Breedon Trading Limited, external wants to dig a 55-acre gravel pit in the Norfolk village of Haddiscoe, near Lowestoft.
Villagers said they were concerned about the potential impact of noise, dust and an increase in HGV traffic.
Norfolk County Council said the quarry "would serve the sand and gravel requirements of the county" and that it was finalising its "assessment of the application, external".
If approved, the gravel pit - roughly the size of 26 football pitches - would be the fourth quarry to be dug in Haddiscoe since the 1960s.
Marcus Aldren, treasurer of the Stopit2 campaign group, external, set up to fight the proposals, said villagers had already spent £40,000 trying to prevent the development.
"If we get a hot summer like we had two years ago, dangerous silica dust that you get from gravel quarries will be blanketing the village, and villagers will be breathing it in," he said.
"The village successfully fought a similar proposal for this site in 2014 and it just feels like a cloud hanging over us."
The application submitted in 2014 included a cement processing plant which does not feature in the latest plans.
Instead, the gravel would be taken to nearby Norton Subcourse quarry to be processed.
Haddiscoe is thought to have rich gravel deposits left behind by a former glacier.
Daryl Packer, a former mine engineer, lives in a bungalow 4m (13ft) from the proposed site boundary.
He said: "I'm seriously worried as this is my dream home and now I want to move.
"It's going to have a massive impact on the value of the house… An estate agent has already said that the entire village has been reduced by 15 to 20%."
The Stopit2 campaign claims to have found flaws in Breedon Trading's planning application.
It said the company had vastly overestimated the amount of gravel it could extract, as a 100m (about 330ft) exclusion zone to protect nearby homes from dust and noise had been omitted from detailed drawings.
It also claimed surveys had "completely ignored" the risk posed by fine particulate dust.
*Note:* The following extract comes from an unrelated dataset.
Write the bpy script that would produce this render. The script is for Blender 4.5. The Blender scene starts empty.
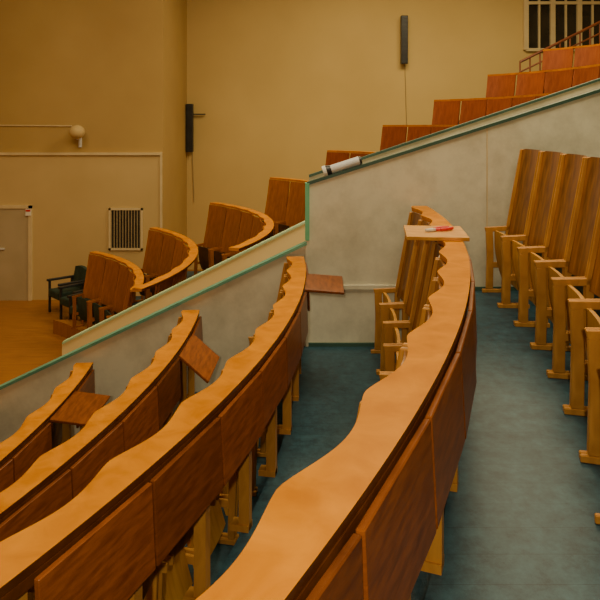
import bpy, bmesh, math, random
from mathutils import Vector, Matrix
random.seed(4)
C = bpy.context.scene.collection
FPX=650.0; HZ=127.0
def P(px,py,Y):   # pixel measurement -> world (level camera, vertical lens shift)
    return ((px-300)/FPX*Y, Y, -(py-HZ)/FPX*Y)

# ---------------- materials ----------------
def newmat(name):
    m=bpy.data.materials.new(name); m.use_nodes=True
    nt=m.node_tree; b=nt.nodes['Principled BSDF']; return m,nt,b
def wood(name,c1,c2,rough=0.35,sc=(2,2,14),rot=(0,0,0),detail=6,spec=0.5,objvar=0.0,ior=1.5):
    m,nt,b=newmat(name); N=nt.nodes; L=nt.links
    tc=N.new('ShaderNodeTexCoord'); mp=N.new('ShaderNodeMapping')
    mp.inputs['Scale'].default_value=sc; mp.inputs['Rotation'].default_value=rot
    no=N.new('ShaderNodeTexNoise'); no.inputs['Scale'].default_value=3.0; no.inputs['Detail'].default_value=detail
    no.inputs['Distortion'].default_value=0.6
    cr=N.new('ShaderNodeValToRGB'); cr.color_ramp.elements[0].color=(*c1,1); cr.color_ramp.elements[1].color=(*c2,1)
    cr.color_ramp.elements[0].position=0.3; cr.color_ramp.elements[1].position=0.7
    L.new(tc.outputs['Object'],mp.inputs['Vector']); L.new(mp.outputs['Vector'],no.inputs['Vector'])
    L.new(no.outputs['Fac'],cr.inputs['Fac'])
    if objvar>0:
        oi=N.new('ShaderNodeObjectInfo'); mr=N.new('ShaderNodeMapRange')
        mr.inputs['To Min'].default_value=1-objvar; mr.inputs['To Max'].default_value=1+objvar
        hs=N.new('ShaderNodeHueSaturation')
        L.new(oi.outputs['Random'],mr.inputs['Value']); L.new(mr.outputs['Result'],hs.inputs['Value'])
        L.new(cr.outputs['Color'],hs.inputs['Color']); L.new(hs.outputs['Color'],b.inputs['Base Color'])
    else:
        L.new(cr.outputs['Color'],b.inputs['Base Color'])
    b.inputs['Roughness'].default_value=rough
    b.inputs['Specular IOR Level'].default_value=spec
    b.inputs['IOR'].default_value=ior
    bp=N.new('ShaderNodeBump'); bp.inputs['Strength'].default_value=0.08
    L.new(no.outputs['Fac'],bp.inputs['Height']); L.new(bp.outputs['Normal'],b.inputs['Normal'])
    return m
def paint(name,c1,c2,scale=1.5,rough=0.7,lo=0.35,hi=0.65,stretch=(1,1,1),bump=0.03,nrough=.5):
    m,nt,b=newmat(name); N=nt.nodes; L=nt.links
    tc=N.new('ShaderNodeTexCoord'); mp=N.new('ShaderNodeMapping'); mp.inputs['Scale'].default_value=stretch
    no=N.new('ShaderNodeTexNoise'); no.inputs['Scale'].default_value=scale; no.inputs['Detail'].default_value=10
    no.inputs['Roughness'].default_value=nrough
    cr=N.new('ShaderNodeValToRGB'); cr.color_ramp.elements[0].color=(*c1,1); cr.color_ramp.elements[1].color=(*c2,1)
    cr.color_ramp.elements[0].position=lo; cr.color_ramp.elements[1].position=hi
    L.new(tc.outputs['Object'],mp.inputs['Vector']); L.new(mp.outputs['Vector'],no.inputs['Vector'])
    L.new(no.outputs['Fac'],cr.inputs['Fac']); L.new(cr.outputs['Color'],b.inputs['Base Color'])
    b.inputs['Roughness'].default_value=rough
    bp=N.new('ShaderNodeBump'); bp.inputs['Strength'].default_value=bump
    L.new(no.outputs['Fac'],bp.inputs['Height']); L.new(bp.outputs['Normal'],b.inputs['Normal'])
    return m
M_rail=wood('varnished_orange_wood',(0.50,0.165,0.0),(0.68,0.255,0.004),0.3,(3,3,3),spec=0.3,ior=1.12)
M_edge=wood('dark_edge_wood',(0.08,0.022,0.003),(0.14,0.042,0.006),0.4,(4,4,4),spec=.2)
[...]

Breedon Trading, which hopes to extract 650,000 tonnes of gravel over seven years, declined to comment.
A bill requiring new quarries to be dug at least 1km (just over half a mile) from settlements , external was brought before Parliament by Labour MP for Warwick and Leamington Matt Western in 2021.
The bill is awaiting its second reading.
A spokesperson for the Department for Levelling Up, Housing and Communities said: "We rely on a steady and adequate supply of minerals to provide building materials for infrastructure, housing and construction, fuel for heating our homes and transportation.
"The extraction of minerals contributes to securing sustainable growth across the country."
A spokesperson for Norfolk County Council, which has a minimum quarry provision, said: "This application will need to be considered by our regulatory planning committee, which is next due to meet on 23 April and 24 May.
"We are currently finalising our assessment of the application to bring to a forthcoming committee but this will not be confirmed until one week prior to the meeting when the papers are published on our website."